DATASET CONTENT
________________

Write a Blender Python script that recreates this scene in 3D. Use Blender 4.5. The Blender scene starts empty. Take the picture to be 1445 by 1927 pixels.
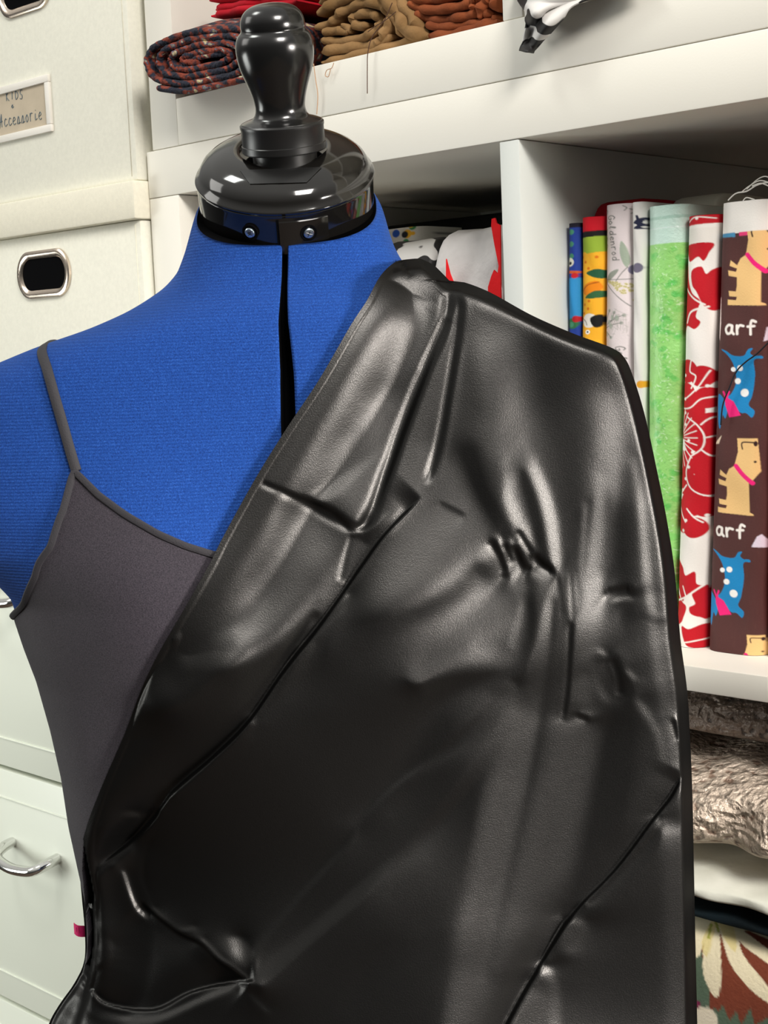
import bpy, bmesh, math, random
import numpy as np
from mathutils import Vector, Matrix
random.seed(7); np.random.seed(7)
COL = bpy.context.scene.collection

# ------------------------------------------------------------------ camera
IW, IH = 1445., 1927.
CAM = np.array([0.6039509, -0.76142348, -0.13087794])
YAW, PITCH, ROLL, F = -0.75883285, -0.11417383, -0.04215756, 2707.9
def _axes():
    f = np.array([math.sin(YAW)*math.cos(PITCH), math.cos(YAW)*math.cos(PITCH), math.sin(PITCH)])
    r = np.array([math.cos(YAW), -math.sin(YAW), 0.]); u = np.cross(r, f)
    return r*math.cos(ROLL)+u*math.sin(ROLL), -r*math.sin(ROLL)+u*math.cos(ROLL), f
RX, UX, FX = _axes()
cam_d = bpy.data.cameras.new('camera'); cam = bpy.data.objects.new('camera', cam_d); COL.objects.link(cam)
cam.matrix_world = Matrix(((RX[0], UX[0], -FX[0], CAM[0]), (RX[1], UX[1], -FX[1], CAM[1]), (RX[2], UX[2], -FX[2], CAM[2]), (0, 0, 0, 1)))
cam_d.sensor_fit = 'HORIZONTAL'; cam_d.sensor_width = 36.; cam_d.lens = F/IW*36.; cam_d.clip_start = .02
bpy.context.scene.camera = cam

def ray(x, y):
    x = np.asarray(x, float)[..., None]; y = np.asarray(y, float)[..., None]
    return (x-IW/2)/F*RX-(y-IH/2)/F*UX+FX
def hit(x, y, ax, v):
    """measured place on the wall-aligned plane axis=v"""
    d = ray(x, y); t = (v-CAM[ax])/d[..., ax]
    return CAM+d*t[..., None]
# ---- local frame of the dress form (x right, z up, p towards the front)
RH = np.array([math.cos(YAW), -math.sin(YAW), 0.]); FH = np.array([math.sin(YAW), math.cos(YAW), 0.]); ZZ = np.array([0, 0, 1.])
D0 = .79
def ray_local(px, py, p):
    d = ray(px, py); t = (D0-np.asarray(p, float))/(d@FH)
    w = CAM+d*t[..., None]; return w
_o = ray_local(535, 1000, 0.)
ORG = _o.copy()
def to_local(w): q = w-ORG; return q@RH, q[..., 2], -(q@FH)
def to_world(x, z, p):
    x = np.asarray(x, float)[..., None]; z = np.asarray(z, float)[..., None]; p = np.asarray(p, float)[..., None]
    return ORG+x*RH+z*ZZ-p*FH
def loc(px, py, p=0.):
    x, z, _ = to_local(ray_local(px, py, p)); return x, z
PXM = D0/F

# ------------------------------------------------------------------ helpers
def tag(o, label=None, cat=None, group=None, kind=None):
    if label: o['label'] = label
    if cat: o['category'] = cat
    if group: o['group'] = group
    if kind: o['kind'] = kind
    return o
def empty(name, at=(0, 0, 0), parent=None):
    o = bpy.data.objects.new(name, None); o.empty_display_size = .02; COL.objects.link(o)
    o.location = Vector([float(v) for v in at]); o.parent = parent
    return o
def link_mesh(name, me, mats, parent=None, smooth=True):
    if not isinstance(mats, (list, tuple)): mats = [mats]
    for m in mats: me.materials.append(m)
    if smooth: me.polygons.foreach_set('use_smooth', [True]*len(me.polygons))
    o = bpy.data.objects.new(name, me); COL.objects.link(o)
    if parent is not None:
        o.parent = parent
        par = parent; off = Vector((0, 0, 0))
        while par is not None: off += par.location; par = par.parent
        o.location = -off
    return o
def mesh_from(name, verts, faces, mats, parent=None, smooth=True, matidx=None, colors=None):
    me = bpy.data.meshes.new(name); me.from_pydata([tuple(map(float, v)) for v in verts], [], [tuple(map(int, f)) for f in faces])
    if matidx is not None: me.polygons.foreach_set('material_index', list(map(int, matidx)))
    if colors is not None:
        a = me.color_attributes.new('Col', 'FLOAT_COLOR', 'POINT')
        c = np.ones((len(verts), 4)); c[:, :3] = colors; a.data.foreach_set('color', c.ravel())
    me.update()
    return link_mesh(name, me, mats, parent, smooth)
def grid_faces(nr, nc, wrap=False):
    f = []
    for i in range(nr-1):
        for j in range(nc-1 if not wrap else nc):
            k = (j+1) % nc
            f.append((i*nc+j, i*nc+k, (i+1)*nc+k, (i+1)*nc+j))
    return f
class MB:
    """collects simple shaped pieces for ONE part"""
    def __init__(s): s.bm = bmesh.new()
    def box(s, x0, x1, y0, y1, z0, z1, bev=0., mi=0, seg=2):
        r = bmesh.ops.create_cube(s.bm, size=1.)
        for v in r['verts']:
            v.co = Vector(((x0+x1)/2+v.co.x*(x1-x0), (y0+y1)/2+v.co.y*(y1-y0), (z0+z1)/2+v.co.z*(z1-z0)))
        fs = set(f for v in r['verts'] for f in v.link_faces)
        for f in fs: f.material_index = mi
        if bev > 0:
            es = list(set(e for v in r['verts'] for e in v.link_edges))
            bmesh.ops.bevel(s.bm, geom=es, offset=bev, segments=seg, affect='EDGES', profile=.5)
        return s
    def add(s, verts, faces, mi=0):
        vs = [s.bm.verts.new(tuple(map(float, v))) for v in verts]
        for f in faces:
            try:
                q = s.bm.faces.new([vs[i] for i in f]); q.material_index = mi
            except ValueError: pass
        return s
    def tube(s, pts, rad, n=8, mi=0, up=None, flat=1.):
        pts = np.array(pts, float); N = len(pts)
        rad = np.full(N, rad) if np.isscalar(rad) else np.array(rad, float)
        T = np.gradient(pts, axis=0); T /= np.linalg.norm(T, axis=1)[:, None]+1e-12
        upv = np.array(up if up is not None else (0, 0, 1.), float)
        vs = []; prev = None
        for i in range(N):
            if up is None and prev is not None: a = prev-T[i]*(prev@T[i])
            else: a = upv-T[i]*(upv@T[i])
            if np.linalg.norm(a) < 1e-6: a = np.cross(T[i], (1, 0, 0))
            a /= np.linalg.norm(a); prev = a; b = np.cross(T[i], a)
            for k in range(n):
                t = 2*math.pi*k/n; vs.append(pts[i]+rad[i]*(a*math.cos(t)*flat+b*math.sin(t)))
        f = grid_faces(N, n, True); f.append(tuple(range(n))[::-1]); f.append(tuple((N-1)*n+k for k in range(n)))
        return s.add(vs, f, mi)
    def lathe(s, prof, o, ax, n=64, mi=0, cap=True):
        o = np.array(o, float); ax = np.array(ax, float); ax /= np.linalg.norm(ax)
        a = np.cross(ax, (.3, .8, .1)); a /= np.linalg.norm(a); b = np.cross(ax, a)
        vs = []
        for r, h in prof:
            for k in range(n):
                t = 2*math.pi*k/n; vs.append(o+ax*h+r*(a*math.cos(t)+b*math.sin(t)))
        f = grid_faces(len(prof), n, True)
        if cap: f.append(tuple(range(n))[::-1]); f.append(tuple((len(prof)-1)*n+k for k in range(n)))
        return s.add(vs, f, mi)
    def build(s, name, mats, parent=None, smooth=True, auto=True):
        me = bpy.data.meshes.new(name)
        bmesh.ops.recalc_face_normals(s.bm, faces=s.bm.faces)
        if smooth and auto:
            for e in s.bm.edges:
                if len(e.link_faces) == 2 and e.calc_face_angle(0) > math.radians(38): e.smooth = False
        s.bm.to_mesh(me); s.bm.free()
        return link_mesh(name, me, mats, parent, smooth)

def srgb(r, g, b):
    f = lambda c: (c/255/12.92 if c/255 <= .04045 else ((c/255+.055)/1.055)**2.4)
    return (f(r), f(g), f(b))
class NT:
    def __init__(s, name):
        s.m = bpy.data.materials.new(name); s.m.use_nodes = True; s.t = s.m.node_tree
        s.b = s.t.nodes['Principled BSDF']; s.o = s.t.nodes['Material Output']
    def n(s, ty, **k):
        q = s.t.nodes.new(ty)
        for a, v in k.items():
            if a.startswith('i_'): q.inputs[a[2:].replace('_', ' ')].default_value = v
            else: setattr(q, a, v)
        return q
    def l(s, a, b): s.t.links.new(a, b)
    def ramp(s, fac, stops, interp='LINEAR'):
        r = s.n('ShaderNodeValToRGB'); r.color_ramp.interpolation = interp
        while len(r.color_ramp.elements) < len(stops): r.color_ramp.elements.new(.5)
        for e, (p, c) in zip(r.color_ramp.elements, stops): e.position = p; e.color = tuple(c)+(1,)
        s.l(fac, r.inputs[0]); return r.outputs[0]
    def bump(s, h, st, dist=.001):
        b = s.n('ShaderNodeBump'); b.inputs['Strength'].default_value = st; b.inputs['Distance'].default_value = dist
        s.l(h, b.inputs['Height']); s.l(b.outputs[0], s.b.inputs['Normal']); return b
    def coord(s): return s.n('ShaderNodeNewGeometry').outputs['Position']
    def noise(s, sc, det=2., rough=.5, vec=None, dist=0.):
        q = s.n('ShaderNodeTexNoise'); q.inputs['Scale'].default_value = sc; q.inputs['Detail'].default_value = det
        q.inputs['Roughness'].default_value = rough; q.inputs['Distortion'].default_value = dist
        s.l(vec if vec is not None else s.coord(), q.inputs['Vector']); return q.outputs[0]
def basic(name, c, rough=.5, metal=0., spec=.5, noise=0., nsc=60, bump=0., bsc=400, coat=0.):
    q = NT(name); q.b.inputs['Base Color'].default_value = tuple(c)+(1,); q.b.inputs['Roughness'].default_value = rough
    q.b.inputs['Metallic'].default_value = metal; q.b.inputs['Specular IOR Level'].default_value = spec
    q.b.inputs['Coat Weight'].default_value = coat; q.b.inputs['Coat Roughness'].default_value = .05
    if noise:
        lo = tuple(v*(1-noise) for v in c); hi = tuple(min(1, v*(1+noise)) for v in c)
        q.l(q.ramp(q.noise(nsc, 3), [(.3, lo), (.7, hi)]), q.b.inputs['Base Color'])
    if bump: q.bump(q.noise(bsc, 2), bump, .0005)
    return q.m
def vcol(name, rough=.75, bump=.3, bsc=900, spec=.3):
    q = NT(name); a = q.n('ShaderNodeVertexColor', layer_name='Col'); q.l(a.outputs[0], q.b.inputs['Base Color'])
    q.b.inputs['Roughness'].default_value = rough; q.b.inputs['Specular IOR Level'].default_value = spec
    if bump: q.bump(q.noise(bsc, 2), bump, .0004)
    return q.m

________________

TASK DESCRIPTION
The lines from the top of the data above through the one holding "COL = bpy.context.scene.collection" are to be repeated exactly, and only those, with no pictures.

OUTPUT FOR THIS TASK
Write a Blender Python script that recreates this scene in 3D. Use Blender 4.5. The Blender scene starts empty. Take the picture to be 1445 by 1927 pixels.
import bpy, bmesh, math, random
import numpy as np
from mathutils import Vector, Matrix
random.seed(7); np.random.seed(7)
COL = bpy.context.scene.collection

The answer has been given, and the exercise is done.